For the European Union, restrictions on the data brokerage market are overseen by the General Data Protection Regulation (GDPR). Under this regulation, data brokers face stricter legal constraints in the EU compared to the U.S. because the GDPR’s transparency requirements expose EU data brokers to higher compliance costs, making the industry more hazardous and less profitable than in the U.S. The EU data brokerage market is estimated at around $116 billion compared to the U.S. market, which exceeded $200 billion in 2018.
Although the GDPR does not directly apply to most law enforcement and intelligence operations, it still requires data brokers to have legal justifications for selling personal information to government agencies, unlike the U.S. system, which imposes few strict limitations on these brokers.
The European Commission considers Canada’s data protection level to be “essentially equivalent” to the EU’s level, allowing for a higher degree of legal certainty in data transfers between Canada and the EU.
In China, surveillance relies heavily on private companies that collect and process personal information from both Chinese and non-Chinese individuals. Many laws regulate this relationship, granting China broad control over the data storage of companies under its jurisdiction.
In response to concerns about data localization in China and national security laws, the U.S., Canada, and other countries have banned TikTok on government-issued devices due to fears of access to information about American individuals that mobile apps, specifically TikTok, may transmit or store within Chinese borders.
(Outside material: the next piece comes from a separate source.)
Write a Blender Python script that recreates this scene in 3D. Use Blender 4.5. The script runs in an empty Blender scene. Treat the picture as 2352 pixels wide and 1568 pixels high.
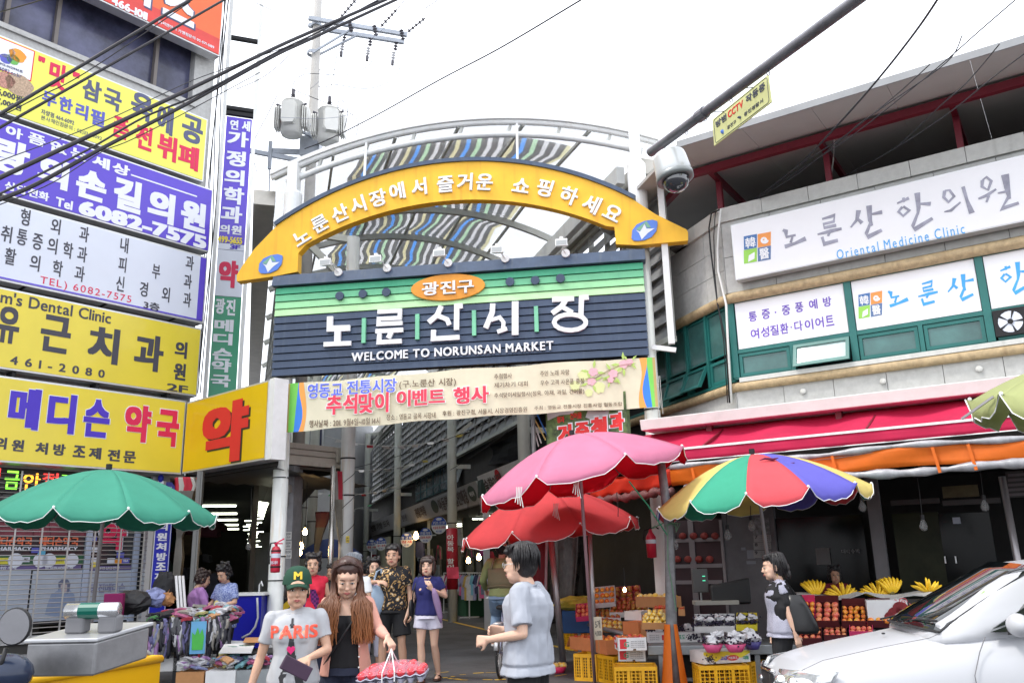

This is based on China’s 2017 National Intelligence Law, which requires individuals and organizations to “support, assist, and cooperate with state intelligence work according to the law.” Additionally, the Chinese Cybersecurity Law demands that internet platforms operating within national borders assist law enforcement in identifying content “that threatens national security and national interests.” Consequently, some U.S. tech platforms have ceased operations in China since the law came into effect in 2017.
The report compares the situation in the U.S. and China, noting that while U.S. legal requirements under the Fourth Amendment and the Electronic Communications Privacy Act are outdated, they offer stronger civil liberties protection compared to Chinese government practices in compelling private companies to obtain personal data.
In conclusion, the U.S. data brokerage industry presents multiple risks to privacy and national security, necessitating a comprehensive approach to curbing data transfers. Without broad regulations on how all mobile apps and data brokers in the U.S. handle sensitive personal information, effective prevention of data leaks to foreign governments will remain unachievable.
Therefore, the U.S. needs a multi-faceted strategy focusing on setting limits on how all American companies handle personal information, establishing protective barriers in government transactions with data brokers, imposing restrictions on the purposes of data transfers into and out of the U.S., and enhancing transparency by giving regulators and individuals more control over personal information while balancing the protection of publicly available information and cross-border data flows.